A Syrian national requested international protection in Syria on 6 October 2022 under the Asylum Act 2005 (AsylG 2005). The Federal Office for Immigration and Asylum (BFA) did not decide on the applicant’s application for international protection within 6 months. On 29 October 2024, the applicant lodged by written submission a default complaint (concerning the excessive length of the asylum procedure) before the Federal Administrative Court on the ground that the BFA had violated its duty to issue a decision. On 12 August 2025, the Federal Administrative Court upheld the complaint and, pursuant to Section 28(7) of the VwGVG, instructed the BFA to issue the omitted decision within 8 weeks, ‘on the basis of the legal opinion of the Federal Administrative Court as laid down in the present decision’. An extraordinary appeal on points of law was lodged against that decision before the Supreme Administrative Court (SAC). During the proceedings the BFA informed the SAC that, by decision of 1 October 2025, it had rejected the applicant’s application for international protection, had issued a return decision and had adopted further rulings.

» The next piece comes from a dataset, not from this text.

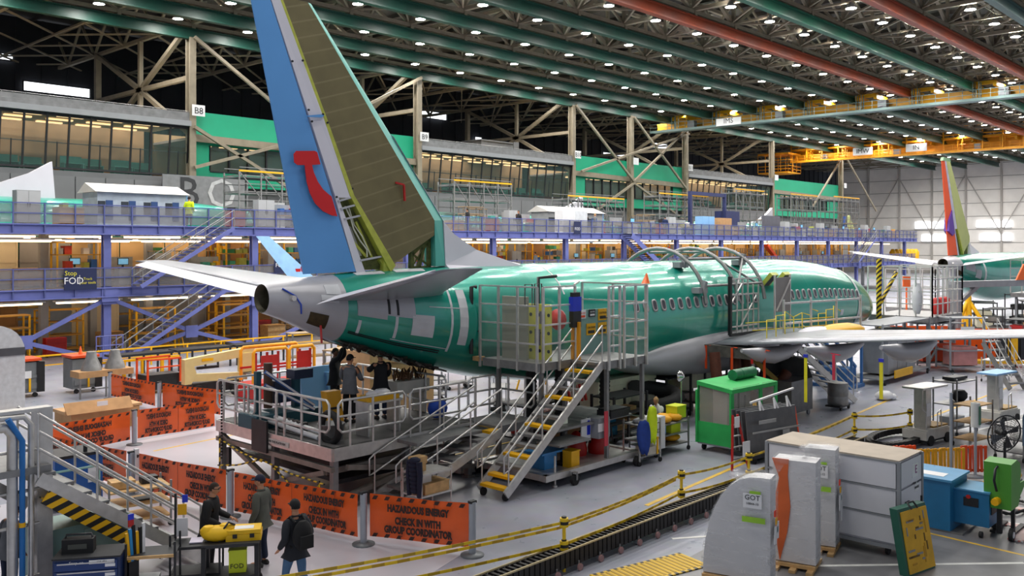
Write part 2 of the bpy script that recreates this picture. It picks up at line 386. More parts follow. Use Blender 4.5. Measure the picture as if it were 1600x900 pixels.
text('B', 3.4, M('sign_dark', '2e3034', .6), bo, (35.7, 68.9, 10.45)); text('O', 3.4, M('sign_pale', 'b9bbbd', .6), bo, (38.6, 68.9, 10.45))
for x, z, s in ((78.5, 17, 6),):
    tag(MB().box(x, 77, 16.2, s, 3, 2.4).box(x, 77, 18.6, s + .3, 3.3, .15).box(x + s * .3, 74.4, 16.7, .9, .1, 2).build('plant_room', M('plant_room_grey', '55585c', .6)), 'grey plant room box on the office roof at x %d' % x, 'plant room', kind='structure')
# overhead travelling cranes
def crane(name, X, ya, yb, zb, mats, label, seed):
    beam, walk, hoist = mats; c = thing(name, label, 'crane', (X, (ya + yb) / 2, zb)); L = ya - yb; ym = (ya + yb) / 2
    MB().box(X + .9, ym, zb + .4, .12, L, 1.2).box(X + .9, ym, zb + .4, .5, L, .12).box(X + .9, ym, zb + 1.5, .5, L, .12).box(X - .9, ym, zb + .5, .12, L, .9).build('girder', beam, c, True)
    MB().box(X - 2.0, ym, zb, 1.6, L, .18).box(X - 2.8, ym, zb - .05, .1, L, .3).build('walkway', walk, c, True)
    rb = MB()
    rail(rb, [(X - 2.75, ya, zb + .15), (X - 2.75, yb, zb + .15)], (.5, 1.0), 1.05, 1.4, .035, 5); rb.build('guard_rail', walk, c, True)
    y = ya - 3; k = 0
    while y > yb:
        t = MB().box(X, y, zb + 1.55, 3.4, .35, .5).box(X, y - 2.2, zb + 1.55, 3.4, .35, .5).box(X - 1.0, y - 1.1, zb + 1.9, .6, 2.2, .35).box(X + .6, y - 1.1, zb + .6, 1.2, 1.5, .7)
        t.build('end_truck', hoist, c, True)
        for q in (0, -.6): MB().box(X - 2.3, y + q - .2, zb + .1, .09, .09, 2.0).box(X - 1.6, y + q - .2, zb + .1, .09, .09, 2.0).build('hanger', walk, c, True)
        if k % 2 == 0: MB().box(X - 1.9, y - 3.2, zb + .3, .8, 1.0, .9).build('control_box', STEELG, c, True)
        y -= 6.4; k += 1
    return c
CY = M('crane_yellow', 'd99a12', .5, 0, .1, 1); CYB = M('crane_bright_yellow', 'f2b71c', .45, 0, .1, 1); CG = M('crane_grey_green', '6f8583', .5, 0, .1, 1); CO = M('crane_amber', 'eda01a', .5, 0, .12, 1)
c1 = crane('bridge_crane', 108.5, 72.5, 8, 21.9, (CY, CG, CYB), 'yellow bridge crane with grey green walkway under the roof rails', 1)
s = MB().box(105.55, 60.2, 21.9, .05, 3.6, .95).build('sign', WHITE, c1, True); text('IMS', .95, DARK, s, (-2.99, 19.95, .55), (90, 0, -90))
c2 = crane('bridge_crane', 160, 77, 8, 21.5, (CO, CO, CYB), 'amber bridge crane with railed walkway in front of the pale far wall', 2)
MB().box(157, 79, 19.5, 5, 6, .2).build('landing', CO, c2, True); MB().box(157, 79, 23, 5, 6, .2).build('upper_landing', CO, c2, True)
for zz in (2.7, 3.4, 4.1): MB().box(157.4, 42.5, 21.5 + zz, .16, 69, .16).build('upper_rail', CO, c2, True)
MB().box(158.2, 42.5, 23.6, 1.5, 69, .3).build('upper_walkway', CO, c2, True); MB().box(160, 42.5, 22.2, .4, 69, 1.6).build('box_girder', CO, c2, True)
for k in range(24): MB().box(157.4, 9 + k * 2.95, 21.6, .17, .17, 4.1).build('post', CO, c2, True)
rail(MB(), [(154.5, 82, 19.7), (154.5, 76, 19.7), (159.5, 76, 19.7), (159.5, 82, 19.7)], (.5, 1.1, 2.2, 3.2), 3.3, 1.5, .06, 5).build('landing_rail', CO, c2, True)
for y, tx in ((63.5, 'IMW'), (54.5, 'IN')):
    s = MB().box(157.1, y, 22, .05, 3.4, 1.3).build('sign', WHITE, c2, True); text(tx, 1.1, DARK, s, (-2.95, y - 42.5, 1.15), (90, 0, -90))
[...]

The SAC recalled its settled case-law on the requirements for issuing a partial decision under Section 28(7) of the VwGVG in default complaint proceedings, referring in particular to its judgments of 15 March 2016, Ra 2015/01/0208, and 30 June 2025, Ra 2025/20/0073, and made reference to their reasoning pursuant to Section 43(2) of the VwGG. According to the court, in the present case, the lower court did not comply with the guidelines of the case-law of the SAC above mentioned because it did not mention the solution of relevant legal questions in the award and also did not set it out in the reasons for the decision. In contrast, the SAC noted that the lower court, without deciding any legal questions to be resolved in the specific case, merely instructed the BFA to issue the omitted decision by setting a grace period of 8 weeks. The court held that this did not comply with the clear wording of section 28 (7) of the Administrative Court Procedure Act, namely, to prescribe to the BFA a decision on the individual (and therefore case-related) relevant legal questions.
The Supreme Administrative Court held that the Federal Administrative Court had acted contrary to Section 28(7) VwGVG by failing to resolve relevant legal questions in the specific case. The contested decision was therefore set aside on the ground of unlawfulness of its content pursuant to Section 42(2)(1) of the VwGG.